Name: Steph AstroSteph Astro

Current Job: SEPnet Employer Engagement Officer, School of Physical Sciences

Field of research: Industry Engagement in Physics.

University: Kent

Country: UK

Letters: L

What does your job involve?

Most of my job involves working with industries to see how I can help them; either by linking them with someone in academia or supporting their recruitment targets. Much of this is ensuring companies have visibility within our physics department and that employers have an opportunity to share their skills with students.

How did I get into this job?

I spent nearly 15years as a science teacher, so traversing to higher education (with a quick segue to the IOP) wasn’t too much of a stretch.

Has being LGBTQ affected my career decisions?

I wasn’t accepted as Bi.  Many thought I just hadn’t made up my mind and when I finally found a relationship with someone (who happened to be male) I was obviously not part of the gay community and in the end lost contact with people of whom I had built friendships.

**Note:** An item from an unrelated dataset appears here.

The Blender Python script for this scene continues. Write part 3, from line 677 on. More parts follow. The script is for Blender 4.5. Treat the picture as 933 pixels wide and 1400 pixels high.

At work, it wasn’t something that could be talked about, for risk of losing a job.  A male gay colleague had to keep his partner a secret as he had lost a job before.

I would tell those in similar situations that there is strength in numbers, not least because you always have someone to talk to but also, a group of people have a voice.  There are still prejudiced people hidden in the tiniest of pockets wherever you work.  They may be less outspoken about their views, but in some ways that makes it harder to tackle.  A community voice can help to give perspective on the actions of others and create guidelines for response to the stress and anxiety of either trying to ‘fit in’ or professionally manage the subtlety of some people’s ignorance.

Have you ever had any reactions to being LGBTQ?

I was 17 when I finally came to terms with being a bi-female.  There was no fanfare or huge debate, rather it was more a pat on the head from parents with “Well, we all experiment when we are young.”  And a physical recoil from a dear friend – who 6 months later said “You were joking, weren’t you?”

Did you have any role models?

It wasn’t until I moved to London after completion of A levels that I met with others from the LGB community.

My earliest memories were of Eddie Izzard and Ellen De Generes, both of whom were incredibly brave for their time period. They were themselves, proudly and unapologetically.